■ **Work instructions**
Each line from the start of the entries through the line that contains "gl = thing('reading_glasses', 'folded" should be output exactly, please.

■ **Source records**
_ _ _ _ _
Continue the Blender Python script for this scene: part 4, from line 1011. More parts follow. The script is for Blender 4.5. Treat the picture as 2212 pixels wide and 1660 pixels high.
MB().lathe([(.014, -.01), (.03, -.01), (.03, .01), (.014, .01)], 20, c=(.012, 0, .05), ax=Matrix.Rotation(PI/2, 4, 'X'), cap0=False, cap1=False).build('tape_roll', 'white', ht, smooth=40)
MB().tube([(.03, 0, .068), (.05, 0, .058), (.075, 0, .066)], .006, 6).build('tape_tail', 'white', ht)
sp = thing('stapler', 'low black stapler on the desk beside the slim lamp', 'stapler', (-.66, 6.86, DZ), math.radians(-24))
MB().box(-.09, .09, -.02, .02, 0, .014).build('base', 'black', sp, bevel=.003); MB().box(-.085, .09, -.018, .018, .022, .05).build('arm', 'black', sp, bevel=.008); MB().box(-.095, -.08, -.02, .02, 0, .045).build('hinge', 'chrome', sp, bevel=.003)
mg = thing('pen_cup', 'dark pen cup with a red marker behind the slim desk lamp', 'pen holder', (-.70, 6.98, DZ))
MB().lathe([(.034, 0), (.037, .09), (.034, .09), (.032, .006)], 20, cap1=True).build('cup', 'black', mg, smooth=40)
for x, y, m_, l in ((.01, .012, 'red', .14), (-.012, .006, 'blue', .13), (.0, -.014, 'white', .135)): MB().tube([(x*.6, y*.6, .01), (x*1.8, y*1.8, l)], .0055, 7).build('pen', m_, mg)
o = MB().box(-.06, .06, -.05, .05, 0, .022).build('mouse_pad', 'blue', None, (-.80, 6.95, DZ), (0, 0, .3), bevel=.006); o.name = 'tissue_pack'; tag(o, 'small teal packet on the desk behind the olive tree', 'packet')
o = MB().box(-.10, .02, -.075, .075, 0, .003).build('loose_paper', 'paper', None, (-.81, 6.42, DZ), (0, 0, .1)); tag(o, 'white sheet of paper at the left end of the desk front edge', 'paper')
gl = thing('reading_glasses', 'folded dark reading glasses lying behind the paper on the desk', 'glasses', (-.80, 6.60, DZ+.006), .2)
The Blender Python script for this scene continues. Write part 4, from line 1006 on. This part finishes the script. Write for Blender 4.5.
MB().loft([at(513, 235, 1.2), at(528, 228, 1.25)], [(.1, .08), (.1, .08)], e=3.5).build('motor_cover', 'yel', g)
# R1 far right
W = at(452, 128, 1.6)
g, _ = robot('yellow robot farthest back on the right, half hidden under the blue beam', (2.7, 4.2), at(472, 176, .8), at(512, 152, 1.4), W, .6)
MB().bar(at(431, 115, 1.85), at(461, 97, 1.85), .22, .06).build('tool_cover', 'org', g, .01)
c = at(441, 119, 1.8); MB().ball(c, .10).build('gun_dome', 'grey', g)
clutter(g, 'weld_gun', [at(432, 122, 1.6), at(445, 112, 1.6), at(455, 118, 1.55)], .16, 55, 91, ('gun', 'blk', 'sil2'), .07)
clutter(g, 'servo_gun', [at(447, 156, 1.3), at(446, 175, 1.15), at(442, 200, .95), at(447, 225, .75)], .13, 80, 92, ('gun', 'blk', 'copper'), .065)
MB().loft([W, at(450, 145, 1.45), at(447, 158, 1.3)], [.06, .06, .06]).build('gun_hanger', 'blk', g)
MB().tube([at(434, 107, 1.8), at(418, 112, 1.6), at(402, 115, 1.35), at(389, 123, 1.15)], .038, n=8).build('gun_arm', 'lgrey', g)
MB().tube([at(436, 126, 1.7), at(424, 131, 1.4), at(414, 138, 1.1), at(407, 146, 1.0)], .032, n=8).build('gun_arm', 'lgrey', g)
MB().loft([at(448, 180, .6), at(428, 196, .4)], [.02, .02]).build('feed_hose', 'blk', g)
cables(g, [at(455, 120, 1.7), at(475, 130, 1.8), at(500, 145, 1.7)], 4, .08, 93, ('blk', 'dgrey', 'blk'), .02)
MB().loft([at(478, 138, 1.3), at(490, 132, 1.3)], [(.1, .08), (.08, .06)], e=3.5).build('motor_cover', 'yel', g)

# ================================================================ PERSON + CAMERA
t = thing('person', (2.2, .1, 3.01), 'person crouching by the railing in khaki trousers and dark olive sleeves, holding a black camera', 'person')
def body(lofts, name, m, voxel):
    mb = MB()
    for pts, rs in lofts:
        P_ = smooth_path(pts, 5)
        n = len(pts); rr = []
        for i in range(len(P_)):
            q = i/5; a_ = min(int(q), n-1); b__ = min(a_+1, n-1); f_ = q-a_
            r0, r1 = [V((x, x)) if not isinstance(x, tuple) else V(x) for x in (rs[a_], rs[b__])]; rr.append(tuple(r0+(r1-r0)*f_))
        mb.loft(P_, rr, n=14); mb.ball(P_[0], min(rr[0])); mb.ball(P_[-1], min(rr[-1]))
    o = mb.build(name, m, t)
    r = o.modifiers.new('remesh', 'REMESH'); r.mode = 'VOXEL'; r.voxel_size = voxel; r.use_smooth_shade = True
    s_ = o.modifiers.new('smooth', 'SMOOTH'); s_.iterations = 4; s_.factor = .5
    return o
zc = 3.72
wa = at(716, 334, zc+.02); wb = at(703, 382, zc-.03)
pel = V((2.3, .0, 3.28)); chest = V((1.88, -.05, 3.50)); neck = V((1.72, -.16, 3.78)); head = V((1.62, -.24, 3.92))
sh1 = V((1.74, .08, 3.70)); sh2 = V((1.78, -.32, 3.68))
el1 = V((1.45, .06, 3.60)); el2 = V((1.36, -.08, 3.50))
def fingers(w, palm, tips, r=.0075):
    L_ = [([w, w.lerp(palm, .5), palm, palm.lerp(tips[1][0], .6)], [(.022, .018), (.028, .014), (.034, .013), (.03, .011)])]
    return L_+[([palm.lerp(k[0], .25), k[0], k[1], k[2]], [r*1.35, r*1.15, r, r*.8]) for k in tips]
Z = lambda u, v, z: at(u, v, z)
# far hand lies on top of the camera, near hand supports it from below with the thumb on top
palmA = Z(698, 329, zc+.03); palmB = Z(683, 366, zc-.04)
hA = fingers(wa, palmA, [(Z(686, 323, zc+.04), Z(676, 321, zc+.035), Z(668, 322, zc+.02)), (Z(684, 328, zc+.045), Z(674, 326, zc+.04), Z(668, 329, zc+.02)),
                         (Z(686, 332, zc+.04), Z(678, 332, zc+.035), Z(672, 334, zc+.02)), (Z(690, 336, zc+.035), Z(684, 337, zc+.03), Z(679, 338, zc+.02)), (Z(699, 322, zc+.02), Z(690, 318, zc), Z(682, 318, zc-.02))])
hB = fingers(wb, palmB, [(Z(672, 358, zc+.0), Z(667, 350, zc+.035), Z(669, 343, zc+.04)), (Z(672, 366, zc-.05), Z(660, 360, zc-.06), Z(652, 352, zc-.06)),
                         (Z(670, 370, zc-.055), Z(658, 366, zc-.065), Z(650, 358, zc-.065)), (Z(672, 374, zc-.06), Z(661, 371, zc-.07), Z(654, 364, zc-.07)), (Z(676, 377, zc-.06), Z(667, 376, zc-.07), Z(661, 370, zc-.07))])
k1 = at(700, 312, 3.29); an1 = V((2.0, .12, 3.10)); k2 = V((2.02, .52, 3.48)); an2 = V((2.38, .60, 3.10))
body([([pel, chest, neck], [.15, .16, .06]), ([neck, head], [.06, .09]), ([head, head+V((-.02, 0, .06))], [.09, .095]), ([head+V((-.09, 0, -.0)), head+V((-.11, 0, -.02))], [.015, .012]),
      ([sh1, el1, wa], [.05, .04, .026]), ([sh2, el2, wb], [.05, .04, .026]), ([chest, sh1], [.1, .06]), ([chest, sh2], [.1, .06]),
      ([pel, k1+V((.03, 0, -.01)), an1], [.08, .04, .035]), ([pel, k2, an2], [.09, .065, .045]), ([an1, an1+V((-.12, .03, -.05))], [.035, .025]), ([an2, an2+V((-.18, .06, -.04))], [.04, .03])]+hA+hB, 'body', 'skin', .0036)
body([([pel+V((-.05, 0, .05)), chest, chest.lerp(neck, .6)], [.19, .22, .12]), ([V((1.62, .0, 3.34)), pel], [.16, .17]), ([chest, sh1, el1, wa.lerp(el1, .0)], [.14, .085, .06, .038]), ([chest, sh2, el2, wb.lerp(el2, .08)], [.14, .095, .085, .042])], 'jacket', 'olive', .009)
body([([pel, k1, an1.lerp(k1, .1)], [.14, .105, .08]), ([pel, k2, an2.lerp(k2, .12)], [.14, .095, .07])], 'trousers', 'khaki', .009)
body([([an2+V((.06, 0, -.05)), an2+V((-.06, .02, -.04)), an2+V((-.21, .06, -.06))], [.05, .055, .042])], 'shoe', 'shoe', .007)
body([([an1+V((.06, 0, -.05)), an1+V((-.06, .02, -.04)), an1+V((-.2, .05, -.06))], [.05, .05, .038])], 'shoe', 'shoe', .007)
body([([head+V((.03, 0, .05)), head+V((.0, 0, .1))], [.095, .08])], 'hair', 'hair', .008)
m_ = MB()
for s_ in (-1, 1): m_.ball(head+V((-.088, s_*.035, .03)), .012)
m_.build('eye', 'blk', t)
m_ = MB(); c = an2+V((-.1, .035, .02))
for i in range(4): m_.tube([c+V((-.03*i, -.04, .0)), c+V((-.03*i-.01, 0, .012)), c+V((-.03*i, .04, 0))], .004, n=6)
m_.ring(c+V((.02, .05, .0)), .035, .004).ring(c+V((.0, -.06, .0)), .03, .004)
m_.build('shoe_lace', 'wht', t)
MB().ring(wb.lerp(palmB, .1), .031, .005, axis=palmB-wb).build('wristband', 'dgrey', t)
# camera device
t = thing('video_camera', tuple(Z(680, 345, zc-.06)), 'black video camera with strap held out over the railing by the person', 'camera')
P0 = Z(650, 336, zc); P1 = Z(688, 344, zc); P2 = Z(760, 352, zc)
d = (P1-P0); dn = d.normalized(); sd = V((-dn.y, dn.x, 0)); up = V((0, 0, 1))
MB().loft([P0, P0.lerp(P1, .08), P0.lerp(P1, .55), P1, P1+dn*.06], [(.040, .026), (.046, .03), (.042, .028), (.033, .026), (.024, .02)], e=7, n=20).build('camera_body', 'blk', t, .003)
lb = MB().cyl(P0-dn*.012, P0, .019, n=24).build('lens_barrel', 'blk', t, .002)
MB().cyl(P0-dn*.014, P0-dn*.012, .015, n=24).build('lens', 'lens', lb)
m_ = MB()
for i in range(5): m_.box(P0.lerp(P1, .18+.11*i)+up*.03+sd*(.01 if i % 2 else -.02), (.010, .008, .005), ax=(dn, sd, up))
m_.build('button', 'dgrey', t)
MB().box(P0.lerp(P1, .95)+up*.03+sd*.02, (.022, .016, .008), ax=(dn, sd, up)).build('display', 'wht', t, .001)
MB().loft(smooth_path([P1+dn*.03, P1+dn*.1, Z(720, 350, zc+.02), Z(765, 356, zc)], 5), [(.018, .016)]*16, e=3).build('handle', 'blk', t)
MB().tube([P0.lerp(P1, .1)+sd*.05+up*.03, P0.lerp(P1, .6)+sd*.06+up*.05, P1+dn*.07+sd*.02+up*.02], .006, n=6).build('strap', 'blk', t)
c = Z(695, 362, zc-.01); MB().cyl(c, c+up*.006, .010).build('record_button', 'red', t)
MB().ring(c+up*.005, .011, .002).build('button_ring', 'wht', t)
_ _ _ _ _
■ **The result**
Continue the Blender Python script for this scene: part 4, from line 1011. More parts follow. The script is for Blender 4.5. Treat the picture as 2212 pixels wide and 1660 pixels high.
MB().lathe([(.014, -.01), (.03, -.01), (.03, .01), (.014, .01)], 20, c=(.012, 0, .05), ax=Matrix.Rotation(PI/2, 4, 'X'), cap0=False, cap1=False).build('tape_roll', 'white', ht, smooth=40)
MB().tube([(.03, 0, .068), (.05, 0, .058), (.075, 0, .066)], .006, 6).build('tape_tail', 'white', ht)
sp = thing('stapler', 'low black stapler on the desk beside the slim lamp', 'stapler', (-.66, 6.86, DZ), math.radians(-24))
MB().box(-.09, .09, -.02, .02, 0, .014).build('base', 'black', sp, bevel=.003); MB().box(-.085, .09, -.018, .018, .022, .05).build('arm', 'black', sp, bevel=.008); MB().box(-.095, -.08, -.02, .02, 0, .045).build('hinge', 'chrome', sp, bevel=.003)
mg = thing('pen_cup', 'dark pen cup with a red marker behind the slim desk lamp', 'pen holder', (-.70, 6.98, DZ))
MB().lathe([(.034, 0), (.037, .09), (.034, .09), (.032, .006)], 20, cap1=True).build('cup', 'black', mg, smooth=40)
for x, y, m_, l in ((.01, .012, 'red', .14), (-.012, .006, 'blue', .13), (.0, -.014, 'white', .135)): MB().tube([(x*.6, y*.6, .01), (x*1.8, y*1.8, l)], .0055, 7).build('pen', m_, mg)
o = MB().box(-.06, .06, -.05, .05, 0, .022).build('mouse_pad', 'blue', None, (-.80, 6.95, DZ), (0, 0, .3), bevel=.006); o.name = 'tissue_pack'; tag(o, 'small teal packet on the desk behind the olive tree', 'packet')
o = MB().box(-.10, .02, -.075, .075, 0, .003).build('loose_paper', 'paper', None, (-.81, 6.42, DZ), (0, 0, .1)); tag(o, 'white sheet of paper at the left end of the desk front edge', 'paper')
gl = thing('reading_glasses', 'folded dark reading glasses lying behind the paper on the desk', 'glasses', (-.80, 6.60, DZ+.006), .2)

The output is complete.